» TO DO:
Reproduce all of the data word for word.

[START MATERIAL]

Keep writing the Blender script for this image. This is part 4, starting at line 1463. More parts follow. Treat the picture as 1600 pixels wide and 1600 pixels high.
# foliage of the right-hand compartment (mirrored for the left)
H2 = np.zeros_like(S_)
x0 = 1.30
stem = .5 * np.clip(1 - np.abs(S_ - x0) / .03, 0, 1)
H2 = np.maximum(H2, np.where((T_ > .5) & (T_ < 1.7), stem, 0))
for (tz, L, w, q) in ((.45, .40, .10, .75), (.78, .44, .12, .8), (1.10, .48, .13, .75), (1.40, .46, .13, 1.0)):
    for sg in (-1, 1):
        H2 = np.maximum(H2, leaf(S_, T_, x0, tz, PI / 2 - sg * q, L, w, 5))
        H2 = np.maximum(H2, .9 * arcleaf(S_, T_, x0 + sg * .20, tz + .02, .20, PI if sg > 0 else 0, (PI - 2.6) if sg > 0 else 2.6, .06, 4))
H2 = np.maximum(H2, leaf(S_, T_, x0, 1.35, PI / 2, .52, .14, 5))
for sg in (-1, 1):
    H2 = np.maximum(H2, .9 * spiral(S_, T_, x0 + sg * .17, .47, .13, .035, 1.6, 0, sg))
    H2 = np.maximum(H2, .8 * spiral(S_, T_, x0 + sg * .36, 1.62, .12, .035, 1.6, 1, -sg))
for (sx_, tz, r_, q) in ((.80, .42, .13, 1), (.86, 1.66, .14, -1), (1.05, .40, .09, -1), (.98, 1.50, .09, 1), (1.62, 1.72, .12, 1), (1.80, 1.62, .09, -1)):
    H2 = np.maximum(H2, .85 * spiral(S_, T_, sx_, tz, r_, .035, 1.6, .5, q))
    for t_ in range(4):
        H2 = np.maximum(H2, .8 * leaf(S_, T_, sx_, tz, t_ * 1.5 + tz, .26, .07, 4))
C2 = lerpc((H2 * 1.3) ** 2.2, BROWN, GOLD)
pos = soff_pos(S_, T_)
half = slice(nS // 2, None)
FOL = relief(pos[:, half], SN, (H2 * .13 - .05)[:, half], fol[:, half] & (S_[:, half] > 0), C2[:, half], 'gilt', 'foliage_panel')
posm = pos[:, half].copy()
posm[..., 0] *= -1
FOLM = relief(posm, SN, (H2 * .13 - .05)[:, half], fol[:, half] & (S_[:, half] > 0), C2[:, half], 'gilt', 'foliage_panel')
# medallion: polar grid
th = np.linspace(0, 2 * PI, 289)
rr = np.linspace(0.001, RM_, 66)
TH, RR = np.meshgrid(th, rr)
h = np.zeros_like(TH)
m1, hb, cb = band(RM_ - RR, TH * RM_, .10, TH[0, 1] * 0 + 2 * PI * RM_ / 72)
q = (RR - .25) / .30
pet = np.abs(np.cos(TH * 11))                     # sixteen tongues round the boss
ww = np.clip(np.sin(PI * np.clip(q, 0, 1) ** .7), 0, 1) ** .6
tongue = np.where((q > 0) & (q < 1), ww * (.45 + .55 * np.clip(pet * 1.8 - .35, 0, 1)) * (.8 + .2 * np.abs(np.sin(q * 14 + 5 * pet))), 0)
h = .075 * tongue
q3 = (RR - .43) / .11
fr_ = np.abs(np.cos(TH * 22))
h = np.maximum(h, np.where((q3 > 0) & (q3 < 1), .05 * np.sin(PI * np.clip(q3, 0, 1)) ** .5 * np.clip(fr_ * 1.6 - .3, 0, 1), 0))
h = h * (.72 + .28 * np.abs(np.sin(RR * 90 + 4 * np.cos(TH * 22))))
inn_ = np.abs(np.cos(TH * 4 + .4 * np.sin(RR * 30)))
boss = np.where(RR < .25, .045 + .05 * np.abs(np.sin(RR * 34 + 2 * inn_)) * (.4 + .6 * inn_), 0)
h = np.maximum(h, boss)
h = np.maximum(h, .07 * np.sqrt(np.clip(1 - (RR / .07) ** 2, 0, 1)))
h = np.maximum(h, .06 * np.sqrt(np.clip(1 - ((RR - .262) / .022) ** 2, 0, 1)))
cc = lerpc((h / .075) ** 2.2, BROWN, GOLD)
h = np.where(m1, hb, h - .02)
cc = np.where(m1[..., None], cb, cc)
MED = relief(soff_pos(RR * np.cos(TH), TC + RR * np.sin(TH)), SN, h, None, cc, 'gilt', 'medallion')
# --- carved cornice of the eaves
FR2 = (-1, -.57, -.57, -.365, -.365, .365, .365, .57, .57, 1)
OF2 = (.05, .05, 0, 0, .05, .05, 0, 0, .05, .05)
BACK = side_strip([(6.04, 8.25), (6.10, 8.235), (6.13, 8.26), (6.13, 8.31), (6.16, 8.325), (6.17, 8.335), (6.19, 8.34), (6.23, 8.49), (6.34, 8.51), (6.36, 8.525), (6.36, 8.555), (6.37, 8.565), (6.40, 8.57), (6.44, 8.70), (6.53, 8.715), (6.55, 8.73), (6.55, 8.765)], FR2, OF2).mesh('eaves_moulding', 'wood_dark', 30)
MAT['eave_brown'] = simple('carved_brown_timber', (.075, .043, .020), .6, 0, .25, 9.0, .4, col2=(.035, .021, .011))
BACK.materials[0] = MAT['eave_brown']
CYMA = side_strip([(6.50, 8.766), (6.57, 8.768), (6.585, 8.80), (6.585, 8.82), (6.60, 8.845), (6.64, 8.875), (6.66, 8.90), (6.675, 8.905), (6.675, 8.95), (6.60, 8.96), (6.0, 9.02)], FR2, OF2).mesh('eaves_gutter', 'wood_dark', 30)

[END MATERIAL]

» COMPLETE RESPONSE:
Keep writing the Blender script for this image. This is part 4, starting at line 1463. More parts follow. Treat the picture as 1600 pixels wide and 1600 pixels high.
# foliage of the right-hand compartment (mirrored for the left)
H2 = np.zeros_like(S_)
x0 = 1.30
stem = .5 * np.clip(1 - np.abs(S_ - x0) / .03, 0, 1)
H2 = np.maximum(H2, np.where((T_ > .5) & (T_ < 1.7), stem, 0))
for (tz, L, w, q) in ((.45, .40, .10, .75), (.78, .44, .12, .8), (1.10, .48, .13, .75), (1.40, .46, .13, 1.0)):
    for sg in (-1, 1):
        H2 = np.maximum(H2, leaf(S_, T_, x0, tz, PI / 2 - sg * q, L, w, 5))
        H2 = np.maximum(H2, .9 * arcleaf(S_, T_, x0 + sg * .20, tz + .02, .20, PI if sg > 0 else 0, (PI - 2.6) if sg > 0 else 2.6, .06, 4))
H2 = np.maximum(H2, leaf(S_, T_, x0, 1.35, PI / 2, .52, .14, 5))
for sg in (-1, 1):
    H2 = np.maximum(H2, .9 * spiral(S_, T_, x0 + sg * .17, .47, .13, .035, 1.6, 0, sg))
    H2 = np.maximum(H2, .8 * spiral(S_, T_, x0 + sg * .36, 1.62, .12, .035, 1.6, 1, -sg))
for (sx_, tz, r_, q) in ((.80, .42, .13, 1), (.86, 1.66, .14, -1), (1.05, .40, .09, -1), (.98, 1.50, .09, 1), (1.62, 1.72, .12, 1), (1.80, 1.62, .09, -1)):
    H2 = np.maximum(H2, .85 * spiral(S_, T_, sx_, tz, r_, .035, 1.6, .5, q))
    for t_ in range(4):
        H2 = np.maximum(H2, .8 * leaf(S_, T_, sx_, tz, t_ * 1.5 + tz, .26, .07, 4))
C2 = lerpc((H2 * 1.3) ** 2.2, BROWN, GOLD)
pos = soff_pos(S_, T_)
half = slice(nS // 2, None)
FOL = relief(pos[:, half], SN, (H2 * .13 - .05)[:, half], fol[:, half] & (S_[:, half] > 0), C2[:, half], 'gilt', 'foliage_panel')
posm = pos[:, half].copy()
posm[..., 0] *= -1
FOLM = relief(posm, SN, (H2 * .13 - .05)[:, half], fol[:, half] & (S_[:, half] > 0), C2[:, half], 'gilt', 'foliage_panel')
# medallion: polar grid
th = np.linspace(0, 2 * PI, 289)
rr = np.linspace(0.001, RM_, 66)
TH, RR = np.meshgrid(th, rr)
h = np.zeros_like(TH)
m1, hb, cb = band(RM_ - RR, TH * RM_, .10, TH[0, 1] * 0 + 2 * PI * RM_ / 72)
q = (RR - .25) / .30
pet = np.abs(np.cos(TH * 11))                     # sixteen tongues round the boss
ww = np.clip(np.sin(PI * np.clip(q, 0, 1) ** .7), 0, 1) ** .6
tongue = np.where((q > 0) & (q < 1), ww * (.45 + .55 * np.clip(pet * 1.8 - .35, 0, 1)) * (.8 + .2 * np.abs(np.sin(q * 14 + 5 * pet))), 0)
h = .075 * tongue
q3 = (RR - .43) / .11
fr_ = np.abs(np.cos(TH * 22))
h = np.maximum(h, np.where((q3 > 0) & (q3 < 1), .05 * np.sin(PI * np.clip(q3, 0, 1)) ** .5 * np.clip(fr_ * 1.6 - .3, 0, 1), 0))
h = h * (.72 + .28 * np.abs(np.sin(RR * 90 + 4 * np.cos(TH * 22))))
inn_ = np.abs(np.cos(TH * 4 + .4 * np.sin(RR * 30)))
boss = np.where(RR < .25, .045 + .05 * np.abs(np.sin(RR * 34 + 2 * inn_)) * (.4 + .6 * inn_), 0)
h = np.maximum(h, boss)
h = np.maximum(h, .07 * np.sqrt(np.clip(1 - (RR / .07) ** 2, 0, 1)))
h = np.maximum(h, .06 * np.sqrt(np.clip(1 - ((RR - .262) / .022) ** 2, 0, 1)))
cc = lerpc((h / .075) ** 2.2, BROWN, GOLD)
h = np.where(m1, hb, h - .02)
cc = np.where(m1[..., None], cb, cc)
MED = relief(soff_pos(RR * np.cos(TH), TC + RR * np.sin(TH)), SN, h, None, cc, 'gilt', 'medallion')
# --- carved cornice of the eaves
FR2 = (-1, -.57, -.57, -.365, -.365, .365, .365, .57, .57, 1)
OF2 = (.05, .05, 0, 0, .05, .05, 0, 0, .05, .05)
BACK = side_strip([(6.04, 8.25), (6.10, 8.235), (6.13, 8.26), (6.13, 8.31), (6.16, 8.325), (6.17, 8.335), (6.19, 8.34), (6.23, 8.49), (6.34, 8.51), (6.36, 8.525), (6.36, 8.555), (6.37, 8.565), (6.40, 8.57), (6.44, 8.70), (6.53, 8.715), (6.55, 8.73), (6.55, 8.765)], FR2, OF2).mesh('eaves_moulding', 'wood_dark', 30)
MAT['eave_brown'] = simple('carved_brown_timber', (.075, .043, .020), .6, 0, .25, 9.0, .4, col2=(.035, .021, .011))
BACK.materials[0] = MAT['eave_brown']
CYMA = side_strip([(6.50, 8.766), (6.57, 8.768), (6.585, 8.80), (6.585, 8.82), (6.60, 8.845), (6.64, 8.875), (6.66, 8.90), (6.675, 8.905), (6.675, 8.95), (6.60, 8.96), (6.0, 9.02)], FR2, OF2).mesh('eaves_gutter', 'wood_dark', 30)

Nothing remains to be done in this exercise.